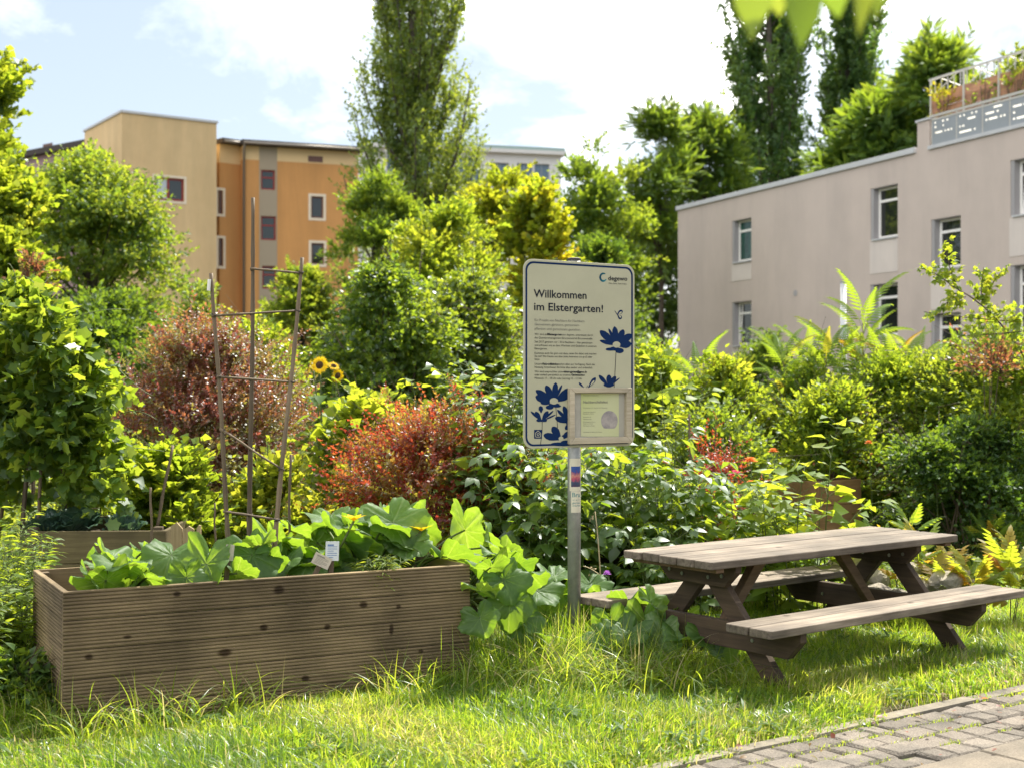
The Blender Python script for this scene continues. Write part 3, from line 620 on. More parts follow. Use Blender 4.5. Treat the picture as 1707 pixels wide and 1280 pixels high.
m,nt,out=new_mat('sticker_picture'); p=N(nt,'ShaderNodeBsdfPrincipled',i_Roughness=.4); nt.links.new(p.outputs[0],out.inputs[0]); at=N(nt,'ShaderNodeAttribute',attribute_name='tint')
no=N(nt,'ShaderNodeTexNoise',i_Scale=70,i_Detail=4); tc=N(nt,'ShaderNodeTexCoord'); nt.links.new(tc.outputs['Object'],no.inputs[0]); ad=N(nt,'ShaderNodeMath',operation='MULTIPLY_ADD',i_1=.5); nt.links.new(no.outputs['Fac'],ad.inputs[0]); nt.links.new(at.outputs['Fac'],ad.inputs[2])
nt.links.new(ramp(nt,ad.outputs[0],[(.2,(.05,.012,.06)),(.45,(.02,.05,.1)),(.62,(.35,.05,.10)),(.8,(.5,.2,.15)),(1.0,(.08,.02,.14)),(1.2,(.02,.06,.25))]).outputs[0],p.inputs['Base Color']); M['sticker_pic']=m
a=Acc(); wrap(a,950.5,968.5,764,818,.0387,.5); st=part('sticker',a,M['sticker'],sg)
a=Acc(); wrap(a,953,968.3,777,811,.0389,None,8,12); part('sticker_picture',a,M['sticker_pic'],st)
a=Acc(); wrap(a,953,969,818.3,854,.0388,.5); st=part('sticker',a,M['sticker'],sg)
M['tealink']=plain('teal_ink',(.05,.19,.20),.5)
def wrap_text(a,body,px0,px1,py,hpx,rad):
    V,Fs=text_geo(body,True); w=V[:,0].max()-V[:,0].min(); t0,z=pmap(px0,py); t1,_=pmap(px1,py); hz=hpx/F*7.76/.73
    ang=-math.pi/2-SYAW+t0+(V[:,0]-V[:,0].min())/w*(t1-t0); by={}
    for f in Fs: by.setdefault(len(f),[]).append(f)
    a.add(np.stack([rad*np.cos(ang),rad*np.sin(ang),z+V[:,1]*hz],1),[np.array(v) for v in by.values()])
a=Acc(); wrap_text(a,'Bru',955,967.5,828,8,.0391); wrap_text(a,'v i e r t',955.5,967,834,3,.0391); wrap_text(a,'garten',955,967.5,839,3,.0391); wrap_text(a,'markt',955.5,967.5,843.5,3,.0391); part('sticker_lettering',a,M['tealink'],st)

# ------------------------------------------------------------------ bamboo trellis, canes, plant labels
def on_bed(px,py,w):
    """point on the bed whose offset w from the front panel is known"""
    e=np.array([math.cos(BYAW),math.sin(BYAW)]); n=np.array([-e[1],e[0]]); O=np.array(BO)+n*w; u=(px-CX)/F; s=(u*O[1]-O[0])/(e[0]-u*e[1]); d=O[1]+s*e[1]
    return np.array([O[0]+s*e[0],d,EYE-(py-HY)/F*d])
tb=on_bed(417,900,.42); tb[2]=.5
tr=thing('bamboo_trellis','trellis of three grey bamboo canes tied with thin cross sticks, pushed into the grooved bed','trellis',tb)
r=RNG(21)
def cane(name,p0,p1,r0,r1,parent,mat=None,nodes=7):
    p0=np.array(p0);p1=np.array(p1); n=nodes*3+1; t=np.linspace(0,1,n); pts=p0+(p1-p0)*t[:,None]+np.stack([np.sin(t*5+r.uniform(0,6))*.006,np.cos(t*4)*.004,t*0],1)*(np.sin(t*math.pi)[:,None])
    rad=r0+(r1-r0)*t; rad[::3]*=1.22
    a=Acc(); tube(a,pts-np.array(parent.location if parent is not None else (0,0,0)),rad,7,r.random()); return part(name,a,mat or M['cane'],parent,smooth=True)
c1=(on_bed(385,960,.40),on_bed(352,456,.40)); c2=(on_bed(416,960,.47),on_bed(422,330,.47)); c3=(on_bed(452,975,.28),on_bed(504,430,.36))
for c,ra in ((c1,(.0125,.0095)),(c2,(.0145,.009)),(c3,(.0135,.0095))):
    c[0][2]=min(c[0][2],.5) if False else c[0][2]; cane('cane',c[0],c[1],ra[0],ra[1],tr)
for p,q,w0,w1 in (((353,527),(500,518),.385,.35),((361,628),(492,637),.385,.325),((366,714),(474,784),.385,.305),((372,852),(467,866),.385,.275),((417,448),(506,456),.455,.345)):
    cane('cross_stick',on_bed(*p,w0),on_bed(*q,w1),.0062,.0052,tr,None,3)
for px,py,w in ((357,526,.39),(421,523,.455),(497,519,.345),(365,628,.39),(420,632,.455),(488,637,.32),(371,717,.39),(419,747,.45),(468,781,.30),(380,853,.39),(417,858,.45),(461,866,.27),(422,449,.46),(502,455,.345)):
    a=Acc(); p=on_bed(px,py,w)-tb; tube(a,[p+[-.012,0,.009],p+[-.006,-.012,.002],p+[.008,-.012,-.002],p+[.013,0,.006],p+[0,.014,-.004],p+[-.013,.0,-.008]],.0035,5); part('tie',a,M['tie'],tr)
a=Acc(); M['white_tube']=plain('white_plastic',(.75,.74,.70),.5); p=on_bed(349,466,.39)-tb; tube(a,[p,p+[-.004,0,-.06]],.009,8); part('white_tube',a,M['white_tube'],tr)
cane('garden_cane',on_bed(482,960,.62),on_bed(485,757,.62),.008,.007,None,None,4); tag(bpy.data.objects['garden_cane'],'short dark stick standing alone in the grooved bed beside the trellis','cane',group='loose garden sticks')
def stick(p0,p1,ra,label):
    o=cane('garden_cane',p0,p1,ra,ra*.8,None,None,3); tag(o,label,'cane',group='loose garden sticks'); return o
stick(P(252,925,8.6),P(251,812,8.6),.008,'dark stick in front of the splintered board of the olive bed')
stick(P(262,880,9.6),P(288,742,9.75),.012,'thick slanting stick in the currant bush behind the olive bed')
stick(P(360,905,8.9),P(358,838,8.9),.007,'short thin stick between the olive bed and the trellis')
stick(P(1152,790,10.4),P(1149,690,10.4),.009,'pale thin stick among the red leaves behind the welcome sign')
stick(P(904,740,11.),P(903,590,11.),.010,'tall pale stick hidden behind the welcome sign board')
M['labelcard']=plain('label_card',(.66,.70,.72),.35,noise=.12,nscale=30); M['labelold']=plain('faded_label',(.55,.50,.40),.6,noise=.25,nscale=20); M['labelink']=plain('label_ink',(.12,.2,.42),.5)
def plabel(px,py,w,wd,ht,tilt,yaw,card,label,ink,post):
    b=on_bed(px,py,w); t=thing('plant_label',label,'plant label',b,yaw,'plant labels')
    c,s=math.cos(tilt),math.sin(tilt); R2=np.array([[c,0,s],[0,1,0],[-s,0,c]])
    a=Acc(); box(a,(-wd/2,-.003,0),(wd/2,.0,ht),M=R2); part('card',a,card,t)
    a=Acc(); box(a,(-.013,.001,-post),(.013,.009,.03),M=R2); part('stake',a,M['post_wood'],t)
    if ink:
        a=Acc()
        for k in range(7): box(a,(-wd*.36,-.0036,ht*(.82-.11*k)-(.05*ht if k==0 else 0)),(wd*(.36 if k%3 else .1),-.0031,ht*(.85-.11*k)),M=R2)
        part('print',a,M['labelink'] if ink==1 else M['greyink'],t)
plabel(553,934,.10,.072,.102,.04,BYAW-.1,M['labelcard'],'upright pale blue plant label on a stake near the front edge of the grooved bed',1,.16)
plabel(532,943,.10,.095,.062,.45,BYAW-.3,M['labelold'],'faded tilted plant label lying beside the upright pale blue one',2,.1)
plabel(381,934,.12,.045,.082,.12,BYAW+.1,M['labelold'],'small weathered beige plant label at the foot of the first trellis cane',0,.18)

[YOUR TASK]
Keep every word of the data as it is when you write it out, but drop the pictures.

[EXERCISE SOLUTION]
The Blender Python script for this scene continues. Write part 3, from line 620 on. More parts follow. Use Blender 4.5. Treat the picture as 1707 pixels wide and 1280 pixels high.
m,nt,out=new_mat('sticker_picture'); p=N(nt,'ShaderNodeBsdfPrincipled',i_Roughness=.4); nt.links.new(p.outputs[0],out.inputs[0]); at=N(nt,'ShaderNodeAttribute',attribute_name='tint')
no=N(nt,'ShaderNodeTexNoise',i_Scale=70,i_Detail=4); tc=N(nt,'ShaderNodeTexCoord'); nt.links.new(tc.outputs['Object'],no.inputs[0]); ad=N(nt,'ShaderNodeMath',operation='MULTIPLY_ADD',i_1=.5); nt.links.new(no.outputs['Fac'],ad.inputs[0]); nt.links.new(at.outputs['Fac'],ad.inputs[2])
nt.links.new(ramp(nt,ad.outputs[0],[(.2,(.05,.012,.06)),(.45,(.02,.05,.1)),(.62,(.35,.05,.10)),(.8,(.5,.2,.15)),(1.0,(.08,.02,.14)),(1.2,(.02,.06,.25))]).outputs[0],p.inputs['Base Color']); M['sticker_pic']=m
a=Acc(); wrap(a,950.5,968.5,764,818,.0387,.5); st=part('sticker',a,M['sticker'],sg)
a=Acc(); wrap(a,953,968.3,777,811,.0389,None,8,12); part('sticker_picture',a,M['sticker_pic'],st)
a=Acc(); wrap(a,953,969,818.3,854,.0388,.5); st=part('sticker',a,M['sticker'],sg)
M['tealink']=plain('teal_ink',(.05,.19,.20),.5)
def wrap_text(a,body,px0,px1,py,hpx,rad):
    V,Fs=text_geo(body,True); w=V[:,0].max()-V[:,0].min(); t0,z=pmap(px0,py); t1,_=pmap(px1,py); hz=hpx/F*7.76/.73
    ang=-math.pi/2-SYAW+t0+(V[:,0]-V[:,0].min())/w*(t1-t0); by={}
    for f in Fs: by.setdefault(len(f),[]).append(f)
    a.add(np.stack([rad*np.cos(ang),rad*np.sin(ang),z+V[:,1]*hz],1),[np.array(v) for v in by.values()])
a=Acc(); wrap_text(a,'Bru',955,967.5,828,8,.0391); wrap_text(a,'v i e r t',955.5,967,834,3,.0391); wrap_text(a,'garten',955,967.5,839,3,.0391); wrap_text(a,'markt',955.5,967.5,843.5,3,.0391); part('sticker_lettering',a,M['tealink'],st)

# ------------------------------------------------------------------ bamboo trellis, canes, plant labels
def on_bed(px,py,w):
    """point on the bed whose offset w from the front panel is known"""
    e=np.array([math.cos(BYAW),math.sin(BYAW)]); n=np.array([-e[1],e[0]]); O=np.array(BO)+n*w; u=(px-CX)/F; s=(u*O[1]-O[0])/(e[0]-u*e[1]); d=O[1]+s*e[1]
    return np.array([O[0]+s*e[0],d,EYE-(py-HY)/F*d])
tb=on_bed(417,900,.42); tb[2]=.5
tr=thing('bamboo_trellis','trellis of three grey bamboo canes tied with thin cross sticks, pushed into the grooved bed','trellis',tb)
r=RNG(21)
def cane(name,p0,p1,r0,r1,parent,mat=None,nodes=7):
    p0=np.array(p0);p1=np.array(p1); n=nodes*3+1; t=np.linspace(0,1,n); pts=p0+(p1-p0)*t[:,None]+np.stack([np.sin(t*5+r.uniform(0,6))*.006,np.cos(t*4)*.004,t*0],1)*(np.sin(t*math.pi)[:,None])
    rad=r0+(r1-r0)*t; rad[::3]*=1.22
    a=Acc(); tube(a,pts-np.array(parent.location if parent is not None else (0,0,0)),rad,7,r.random()); return part(name,a,mat or M['cane'],parent,smooth=True)
c1=(on_bed(385,960,.40),on_bed(352,456,.40)); c2=(on_bed(416,960,.47),on_bed(422,330,.47)); c3=(on_bed(452,975,.28),on_bed(504,430,.36))
for c,ra in ((c1,(.0125,.0095)),(c2,(.0145,.009)),(c3,(.0135,.0095))):
    c[0][2]=min(c[0][2],.5) if False else c[0][2]; cane('cane',c[0],c[1],ra[0],ra[1],tr)
for p,q,w0,w1 in (((353,527),(500,518),.385,.35),((361,628),(492,637),.385,.325),((366,714),(474,784),.385,.305),((372,852),(467,866),.385,.275),((417,448),(506,456),.455,.345)):
    cane('cross_stick',on_bed(*p,w0),on_bed(*q,w1),.0062,.0052,tr,None,3)
for px,py,w in ((357,526,.39),(421,523,.455),(497,519,.345),(365,628,.39),(420,632,.455),(488,637,.32),(371,717,.39),(419,747,.45),(468,781,.30),(380,853,.39),(417,858,.45),(461,866,.27),(422,449,.46),(502,455,.345)):
    a=Acc(); p=on_bed(px,py,w)-tb; tube(a,[p+[-.012,0,.009],p+[-.006,-.012,.002],p+[.008,-.012,-.002],p+[.013,0,.006],p+[0,.014,-.004],p+[-.013,.0,-.008]],.0035,5); part('tie',a,M['tie'],tr)
a=Acc(); M['white_tube']=plain('white_plastic',(.75,.74,.70),.5); p=on_bed(349,466,.39)-tb; tube(a,[p,p+[-.004,0,-.06]],.009,8); part('white_tube',a,M['white_tube'],tr)
cane('garden_cane',on_bed(482,960,.62),on_bed(485,757,.62),.008,.007,None,None,4); tag(bpy.data.objects['garden_cane'],'short dark stick standing alone in the grooved bed beside the trellis','cane',group='loose garden sticks')
def stick(p0,p1,ra,label):
    o=cane('garden_cane',p0,p1,ra,ra*.8,None,None,3); tag(o,label,'cane',group='loose garden sticks'); return o
stick(P(252,925,8.6),P(251,812,8.6),.008,'dark stick in front of the splintered board of the olive bed')
stick(P(262,880,9.6),P(288,742,9.75),.012,'thick slanting stick in the currant bush behind the olive bed')
stick(P(360,905,8.9),P(358,838,8.9),.007,'short thin stick between the olive bed and the trellis')
stick(P(1152,790,10.4),P(1149,690,10.4),.009,'pale thin stick among the red leaves behind the welcome sign')
stick(P(904,740,11.),P(903,590,11.),.010,'tall pale stick hidden behind the welcome sign board')
M['labelcard']=plain('label_card',(.66,.70,.72),.35,noise=.12,nscale=30); M['labelold']=plain('faded_label',(.55,.50,.40),.6,noise=.25,nscale=20); M['labelink']=plain('label_ink',(.12,.2,.42),.5)
def plabel(px,py,w,wd,ht,tilt,yaw,card,label,ink,post):
    b=on_bed(px,py,w); t=thing('plant_label',label,'plant label',b,yaw,'plant labels')
    c,s=math.cos(tilt),math.sin(tilt); R2=np.array([[c,0,s],[0,1,0],[-s,0,c]])
    a=Acc(); box(a,(-wd/2,-.003,0),(wd/2,.0,ht),M=R2); part('card',a,card,t)
    a=Acc(); box(a,(-.013,.001,-post),(.013,.009,.03),M=R2); part('stake',a,M['post_wood'],t)
    if ink:
        a=Acc()
        for k in range(7): box(a,(-wd*.36,-.0036,ht*(.82-.11*k)-(.05*ht if k==0 else 0)),(wd*(.36 if k%3 else .1),-.0031,ht*(.85-.11*k)),M=R2)
        part('print',a,M['labelink'] if ink==1 else M['greyink'],t)
plabel(553,934,.10,.072,.102,.04,BYAW-.1,M['labelcard'],'upright pale blue plant label on a stake near the front edge of the grooved bed',1,.16)
plabel(532,943,.10,.095,.062,.45,BYAW-.3,M['labelold'],'faded tilted plant label lying beside the upright pale blue one',2,.1)
plabel(381,934,.12,.045,.082,.12,BYAW+.1,M['labelold'],'small weathered beige plant label at the foot of the first trellis cane',0,.18)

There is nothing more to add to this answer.